Back Packing in the Kalmiopsis 2019
Witness to the Taylor Creek Fire

The Taylor Creek Fire started in July of 2018 and burned through southern Oregon. 
It burned an extensive part of the Kalmiopsis Wilderness. I have hiked in this wilderness for 34 years.
I wanted to see what the forest looked like 11 months after the fire started.

I got on trail 1162 just past China-man Hat.  I went to Bald Mt. to see how the old growth forest survived. 
Most did. But the fire cleaned the forest floor and scorched the old growth, something that has happened many times before. 
The trails were a wreck, when you could see the trail.

Bald Mt. the spring behind me 200ft.  The fire burned 20 ft from camp.
I went to see how the flora and fauna survived. 
On my trip I did NOT see any Elk, Deer, Bear or other animals. 
Some sign, but in the eight days I was there, I saw nothing. A few small birds.

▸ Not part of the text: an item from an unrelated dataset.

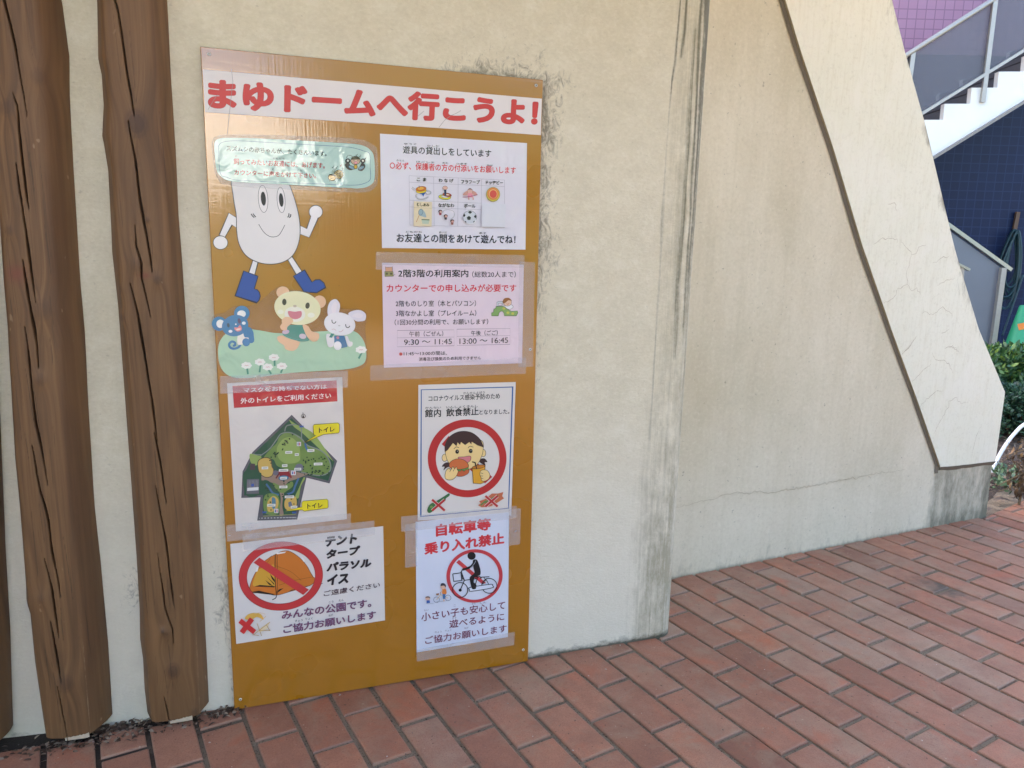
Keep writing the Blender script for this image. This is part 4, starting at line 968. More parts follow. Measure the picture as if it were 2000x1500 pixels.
# quoits
a.new('toy_picture')
a.op(ft_(ell(800, 455, 108, 42, 5)), (214, 206, 60), 3, L0); a.op(ft_(ell(800, 448, 66, 20, 5)), (226, 220, 222), 2, L0); a.op(ft_(ell(840, 415, 80, 34, 10)), (168, 72, 56), 2, L0); a.op(ft_(ell(840, 412, 46, 15, 10)), (230, 200, 180), 2, L0)
a.poly(ft_([(785, 320), (828, 320), (826, 435), (792, 435)]), (44, 60, 90)); a.op(ft_(ell(805, 292, 44, 34)), (228, 180, 164), 2, L0)
# hoop
a.new('toy_picture')
a.poly(ft_(bez([(1150, 370), (1210, 345), (1200, 420), (1120, 420)])), (214, 160, 146)); a.poly(ft_(bez([(1290, 345), (1350, 370), (1370, 420), (1290, 410)])), (214, 160, 146))
a.op(ft_(bez([(1205, 330), (1245, 300), (1290, 330), (1285, 385), (1210, 385)])), (224, 180, 166), 2, (90, 50, 50)); a.poly(ft_(bez([(1198, 340), (1245, 296), (1294, 335), (1270, 322), (1220, 322)])), (84, 58, 60))
a.poly(ft_([(1210, 385), (1285, 385), (1300, 460), (1200, 460)]), (232, 150, 166)); a.stroke(ft_(bez([(1115, 455), (1200, 452), (1300, 432), (1380, 412)], False)), 7, (170, 90, 130))
for x0 in (1222, 1300): a.stroke(ft_([(x0, 460), (x0 + 4, 505)]), 12, (214, 160, 146))
# flying disc
a.new('toy_picture')
a.op(ft_(ell(1655, 408, 120, 127)), (206, 190, 84), 3, (96, 90, 40)); a.poly(ft_(ell(1655, 396, 102, 106)), (222, 130, 76)); a.poly(ft_(ell(1655, 398, 76, 80)), (232, 196, 120)); a.poly(ft_(ell(1657, 402, 64, 70)), (218, 84, 78))
# rope jumpers
a.new('toy_picture')
a.stroke(ft_(bez([(760, 745), (790, 690), (880, 680), (960, 720), (960, 800), (890, 860)], False)), 2, L0)
for x0, y0, c0 in ((720, 710, (150, 60, 80)), (815, 790, (90, 70, 84)), (930, 880, (150, 90, 90))):
    a.poly(ft_(ell(x0, y0, 36, 30)), (70, 44, 50)); a.poly(ft_(ell(x0 + 6, y0 + 8, 24, 20)), (214, 164, 156)); a.poly(ft_([(x0 - 26, y0 + 26), (x0 + 24, y0 + 26), (x0 + 18, y0 + 66), (x0 - 20, y0 + 66)]), c0)
# football
a.new('toy_picture')
a.op(ft_(ell(1240, 815, 122, 118)), (206, 208, 218), 3, (70, 70, 80)); a.poly(ft_(bez([(1130, 870), (1200, 920), (1300, 910), (1355, 850), (1330, 910), (1240, 936), (1160, 910)])), (232, 232, 238))
for cx0, cy0, r0, ro in ((1225, 828, 40, -90), (1245, 718, 36, 90), (1135, 780, 30, 0), (1345, 800, 32, 180), (1160, 900, 22, 30), (1320, 895, 20, 60)):
    P_ = ell(cx0, cy0, r0, r0, ro, 5); P_ = [p if (p[0] - 1240) ** 2 / 120 ** 2 + (p[1] - 815) ** 2 / 116 ** 2 < 1 else (1240 + (p[0] - 1240) * 0.88, 815 + (p[1] - 815) * 0.88) for p in P_]; a.poly(ft_(P_), (48, 46, 56))
a.part('pasted_slip').poly(ft_([(250, 530), (572, 542), (562, 975), (245, 965)]), (226, 208, 176)); a.stroke(ft_([(252, 642), (570, 655)]), 1.4, (120, 110, 100))
a.text('むしあみ', t_(300, 618), t_(522, 626), t_(300, 560), BLK, 0.03)
a.stroke(ft_([(345, 775), (292, 900)]), 5, (190, 130, 90)); a.poly(ft_(bez([(345, 680), (400, 680), (440, 720), (468, 790), (460, 815), (400, 800), (350, 775)])), (160, 178, 186)); a.op(ft_(ell(370, 722, 38, 56, 12)), (148, 170, 182), 3, (60, 84, 96))
a.poly(ft_([(388, 862), (522, 868), (508, 935), (400, 930)]), (186, 196, 180)); a.stroke(ft_([(385, 855), (525, 860)]), 9, (78, 104, 84))
a.new('pasted_slip').poly(ft_([(1455, 570), (1880, 580), (1862, 992), (1450, 985)]), (222, 220, 228))
a.build(root)

# --- pink sheet with the opening hours of the upper floors
cp = crop(730, 480, 5.357)
root, a = poster('pink_hours_notice', 'pale pink notice with two framed time ranges, held by clear tape', 'notice', cp,
    [(85, 178), (1568, 198), (1550, 1228), (105, 1275)], 0.0009, (226, 204, 216), 0.25)
a.part('lettering'); NV = (22, 16, 44)
for s_, bl, br, tl, c_, bo in (('2階3階の利用案内', (255, 330), (988, 330), (255, 246), NV, 0.02), ('（総数20人まで）', (1028, 332), (1485, 332), (1028, 266), NV, 0.008), ('カウンターでの申し込みが必要です', (132, 486), (1488, 481), (132, 402), (212, 42, 66), 0.022),
    ('2階ものしり室（本とパソコン）', (228, 638), (1068, 633), (228, 572), NV, 0.009), ('3階なかよし室（プレイルーム）', (230, 740), (1070, 735), (230, 674), NV, 0.009), ('（1回30分間の利用で、お願いします）', (217, 832), (1195, 822), (217, 770), NV, 0.009),
    ('午前（ごぜん）', (370, 950), (725, 945), (370, 895), NV, 0.007), ('9:30 ～ 11:45', (315, 1038), (815, 1028), (315, 980), NV, 0.004), ('午後（ごご）', (1015, 941), (1295, 936), (1015, 886), NV, 0.007), ('13:00 ～ 16:45', (895, 1028), (1403, 1015), (895, 970), NV, 0.004),
    ('※', (262, 1150), (300, 1150), (262, 1114), (196, 40, 50), 0.02), ('11:45～13:00の間は、', (312, 1150), (765, 1142), (312, 1108), NV, 0.008), ('消毒及び換気のため利用できません', (470, 1206), (1120, 1190), (470, 1166), NV, 0.012)):
    a.text(s_, bl, br, tl, c_, bo)
a.part('time_frame')
for P_ in ([(245, 885), (838, 879), (840, 1045), (245, 1056)], [(868, 872), (1425, 865), (1422, 1030), (868, 1042)]): a.stroke(P_, 2.5, (130, 110, 130), True)
a.stroke([(245, 962), (838, 954)], 2.5, (130, 110, 130)); a.stroke([(868, 948), (1424, 938)], 2.5, (130, 110, 130))
a.part('clip_art'); L0 = (70, 54, 52)
a.op([(120, 218), (135, 226), (178, 224), (192, 218), (194, 275), (122, 275)], (214, 158, 130), 3, L0); a.op([(112, 270), (200, 268), (204, 318), (115, 322)], (150, 142, 96), 3, L0); a.poly(ell(135, 292, 12, 12, 0, 12), (90, 86, 60)); a.poly(ell(180, 292, 12, 12, 0, 12), (90, 86, 60)); a.stroke([(200, 310), (222, 300)], 4, L0)
a.new('clip_art').op([(1285, 632), (1285, 590), (1305, 580), (1345, 582), (1350, 632)], (206, 206, 214), 4, (96, 92, 104)); a.op([(1300, 625), (1302, 600), (1335, 600), (1337, 625)], (226, 204, 216), 3, (96, 92, 104))
a.op([(1228, 732), (1230, 700), (1250, 695), (1252, 660), (1272, 655), (1275, 635), (1350, 632), (1400, 665), (1440, 685), (1500, 680), (1505, 700), (1488, 732), (1362, 732), (1360, 705), (1345, 685), (1325, 683), (1308, 700), (1300, 732)], (134, 166, 100), 4, (70, 84, 60))
for x0, y0 in ((1358, 655), (1400, 700), (1450, 708)): a.poly(ell(x0, y0, 16, 13, 0, 10), (196, 190, 84))
a.op(bez([(1368, 620), (1430, 615), (1455, 640), (1420, 665), (1380, 650)]), (232, 226, 230), 3, L0); a.op(ell(1395, 590, 42, 40), (232, 190, 164), 3, L0); a.poly(bez([(1345, 590), (1360, 552), (1410, 545), (1440, 575), (1405, 570), (1365, 600)]), (150, 92, 56)); a.stroke([(1385, 605), (1400, 612), (1412, 600)], 4, (180, 60, 60))
tape(a, [(20, 62), (1572, 98), (1572, 232), (92, 198), (82, 252), (20, 248)], 0.34)
a.y += 0.0002; tape(a, [(1518, 165), (1682, 172), (1660, 1264), (1505, 1268)], 0.30)
a.y += 0.0002; tape(a, [(-40, 1250), (1588, 1165), (1586, 1335), (-40, 1410)], 0.34)
a.build(root)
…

The fire had scorched the ground and burned the trees enough that the ground was black and littered with charcoal. 
The dead limbs and falling trees looked as if mother nature was playing pickup sticks, every where.
I did not get a good photo of that, it was not a Kodak moment.

Hundreds of Thousands of Black Dead Sentinels Everywhere.

On the ridge lines I could see for miles, the Silver Creek drainage that burned in Silver Creek fire of 1987
and Biscuit fire of 2002 and some in the Blossom Creek fire of 2004, was a light rust color, clean and devoid of anything.

The Illinois River basin on the west side of South Bend Mt. was clean from Vulcan peak to Horse Sign Butte,
from the top to the bottom at the river, clean, rust brown, naked.

Trees that had been burned in previous fires, and afterwards they started new Douglas Fir trees from their seed cones. 
Those trees were 20 feet tall when the Taylor Creek fire took them out, not time for them to produce new seed.

I carry a Gerber pruning shear on my belt for Black Berries and the Brush. The Romanian Black Berries are starting to come back.
But now things have changed. The under story of brush and deciduous trees burned with such a flash as to harden all the wood
that was left into unbreakable and uncut able daggers. Brush that I once could push through, now I had to go around. 
Sometimes around it, is off a cliff. I sawed some, I went under some. I back tracked.

Sections I traveled in the past in 15 minutes now took over 2 hours to cover.

Bald Mt Prairie Burned
I went from Bald Mt to Polar Spring. All burned. 4.5 miles or so. I could see down into Pine Flat on the Illinois River
from places I never could before. The limb litter on the trail was so bad, I carefully had to pick each and every step. 
Placing my foot into a small triangle of space in such a way as to be able to get it out for the next step. 
Daily, I did 5 hours of Extreme Hopscotch Yoga.

Quiet, beyond like never before. No Crows to caw, No Elk to whistle. No Grouse thumping. 
The wind had a hard time, making sound, blowing against limbless trees. I saw no snakes. Few lizards. I saw lots of ants.


The sweet peas and bear grass were plentiful. Most of the deciduous trees had sprouts at the bass of the plant,
they will be the first to return.


I traveled from Polar Spring, it is called that because the water is extremely cold, on 1174. 
Notice I did not say trail. On the map you have a dotted line to represent the trail. On the map you have a trail number in 
some sort of bracket or box. A trail is maintained (kinda, sometimes), a WAY is not, it is only a way you could travel. 
There is no difference between the dotted line or the bracketed number between Trail and Way. 
That has always bothered me. Way 1174 travels down the ridge of South Bend Mt. and then down hill to 
Colliers bar and up to Game Lake, some 3000 ft plus down and up again. I took this route to get to Pups Spring.


The fire did unusual things as fire does. Raging hot fire burned a thicket of six foot Douglas Fir and then stops mid thicket.
4 inches separate live tree from dead tree.

Difficult


I made this trip to see what had happened. I spent eight days alone and traveled close to 30 miles through awful conditions, 
and two days of rain. I love this part of the country and it hurt me to see such horror. But I also saw nature fighting back, 
it will be a forest again, not the same but a new and different forest. I will not see it. I saw what the fire had done,
but it is beyond my ability to give it justice.